España vive anclada en su pasado

España vive anclada en su pasado

Durante la última semana del mes de agosto, cuando las vacaciones se apuran y a pocos días vemos el fatídico momento del regreso a la realidad cotidiana, damos rienda suelta a las cábalas y conjeturas sobre lo que será septiembre, negro o gris y nunca despejado. Mes duro por excelencia en el que nos atragantamos con la resaca de un verano maravilloso. Las típicas charlas de sobremesa de las cenas veraniegas centradas en deleitarnos con nuestros intensos días de asueto, las proezas vividas, las gestas deportivas logradas, los apasionantes e intensos amaneceres vacacionales, los románticos atardeceres, las escenas crepusculares, las aventuras y desventuras de la navegación por las plácidas aguas del Mare Nostrum… todo queda atrás en los últimos días de agosto porque nuestras cabezas bullen con los atisbos del síndrome postvacacional.

Septiembre es ese dichoso mes que, al igual que los lunes, tendría que desaparecer del calendario. Los pagos imprevistos, los electrodomésticos que se estropean, aquellos desembolsos de los que nos hacíamos los longuis y ahora ya no hay más remedio que afrontar, las liturgias laborales que cumplir con todos los deberes que afrontar pospuestos con la excusa del paréntesis de las vacaciones, la dura vuelta al colegio de los chavales, los universitarios que ven cómo el inicio de curso cada año se anticipa. En fin, regresamos a la normalidad tras unos días, semanas o, en el mejor de lo casos, meses excitantes, de descaso y desconexión. Septiembre a la vista, sí, ese momento que igual angustia a más de uno pensando en la dureza del nuevo curso, que transcurrirá hasta junio o julio del próximo año, muchos meses por delante plagados de incertidumbres de todo tipo, cargados de incógnitas políticas y de interrogantes económicos.

Quiérase o no, esta es la realidad que hemos de aceptar. Así que, con su venia, dejo de elucubrar acerca del buen sabor de boca veraniego y empiezo a discurrir pensando en el cambio de hora de otoño que es entonces cuando entramos en la fase baja del ciclo anímico. El tema del verano, en ocasiones abordado con rigurosa seriedad y en otras destilando fina ironía, es el de exhumación de los restos de Franco del Valle de los Caídos que, para confirmar la tradicional costumbre de un país que vive anclado en sus fantasmas y que permanece encadenado al mes de noviembre de 1975, se regula, ¡cómo no!, a través del imperturbable instrumento que es el decreto-ley.

Ordeno y mando

Vaya por delante que el uso y abuso de esa figura del decreto-ley, contemplado en el artículo 86 de la Constitución española, constituye toda una afrenta genuina y atávica por parte de cualquier Gobierno hacia el Estado de Derecho que precisamente se distingue por que el poder y su actividad vienen regulados y garantizados por ley y no a golpe de decreto-ley, ese subterfugio que permite, sin que se justifique, que en caso de extraordinaria y urgente necesidad el Gobierno pueda dictar disposiciones legislativas provisionales. Con una ciudadanía mansa como la española, los gobernantes se adueñan de la soberanía popular, destilando delirios dictatoriales, saltándose el ordenamiento democrático, y promulgan decretos-leyes a su libre antojo.
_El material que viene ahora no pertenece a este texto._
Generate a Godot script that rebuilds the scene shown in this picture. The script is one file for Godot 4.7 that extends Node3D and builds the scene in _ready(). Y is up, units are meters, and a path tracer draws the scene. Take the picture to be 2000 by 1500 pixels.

Y la gente, como siempre, callada. Algunos poniendo el grito en el cielo, pero sin capacidad de reacción. Personalmente, ni entro ni salgo en cuestiones como la sepultura de los muertos porque considero que es algo que forma parte del pasado. Volver la vista atrás es bueno para aprender de todo aquello en lo que nos equivocamos, para evitar que se repita el dicho de que el hombre es el único animal que tropieza dos veces con la misma piedra y siempre que sirva para enmendar nuestros errores.

Empero, la impresión que uno tiene del asunto de marras, desde la perspectiva veraniega, es la de que España, por más monsergas que nos suelten, se ha quedado varada en el mes de noviembre de 1975. Que el tema de más rabiosa actualidad durante el estío de 2018 sea el del decreto-ley que autoriza la exhumación de Franco, confirma que quienes tendrían que coger las riendas de España y encaminarla hacia su futuro sólo se dedican a leer atentamente páginas pretéritas que no llevan a ninguna parte.